General tips for storing documentation and ensuring team-wide consistency

  1. Centralize everything in one place, such as Notion, Confluence, Google Drive, or Airtable, to make it easy to find and to avoid reliance on individual memory.
  2. Backlink your documentation. Connect related documents through backlinks; for example, link your A/B test log to the campaign brief and the brief to your automation map. This makes it easy to trace decisions and follow the flow of work.
  3. Build in time for quarterly reviews or post-campaign retrospectives to update outdated information, fix gaps, and reflect on what’s working in your current processes.
  4. Create and maintain clear templates for common documents, such as campaign briefs, test logs, and design specs, and ensure that every team member uses them. This keeps your documentation structured and easy to update.
  5. Assign clear documentation responsibilities. Designate who’s in charge of maintaining each type of documentation. Writers, designers, and managers should have appropriate access, for example, through Jira and Confluence, as well as a shared guide on email production standards.
  6. After each campaign, take a moment to reflect on the performance and quality of the documentation. Update anything that caused confusion, and record any new insights.
  7. Provide new colleagues with access to shared folders, documentation tools, and a dedicated email guide pinned in your team channel.
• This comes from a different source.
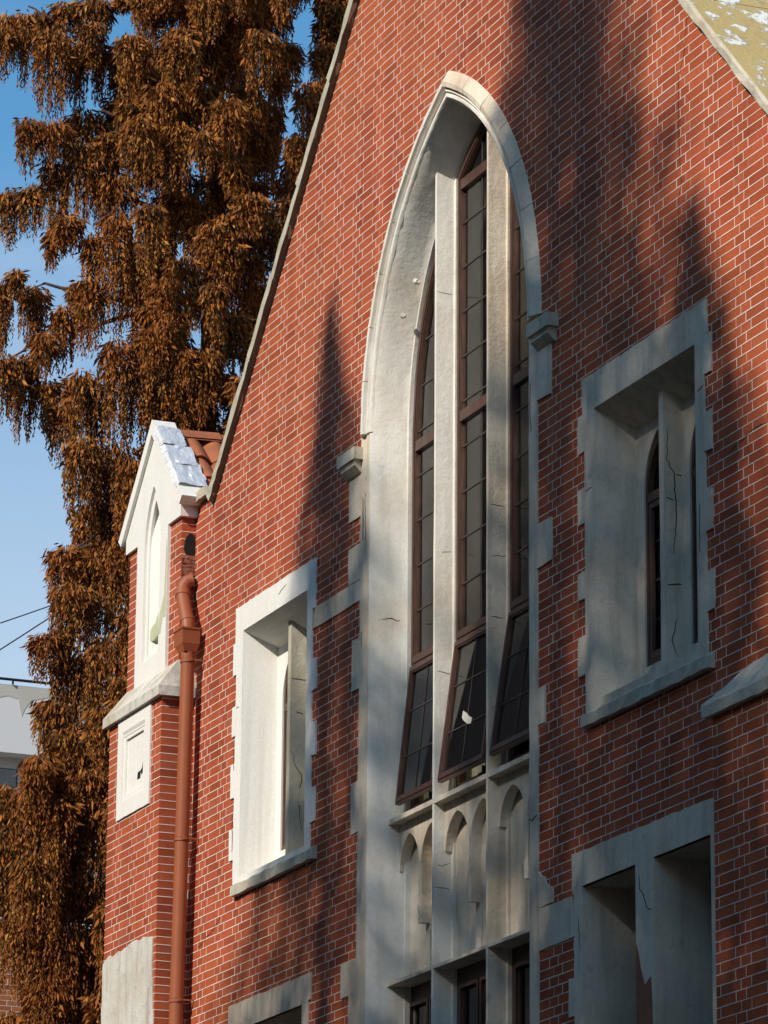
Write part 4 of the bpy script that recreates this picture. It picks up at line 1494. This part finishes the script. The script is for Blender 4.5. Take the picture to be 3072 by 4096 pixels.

This guide should explain task setup, email structure, and who sees what, as well as links to templates for every email type.

Wrapping up

Clear, well-organized documentation keeps email marketing teams aligned, efficient, and ready to grow. Investing time in documenting strategies, workflows, and day-to-day decisions will make your team more resilient, especially during transitions or fast campaign cycles.

To ensure that the end result is a truly working, optimal system rather than a new chaos — now in documentation — try to keep as many processes in one place as possible. Start small and be consistent; your future self (and teammates) will thank you.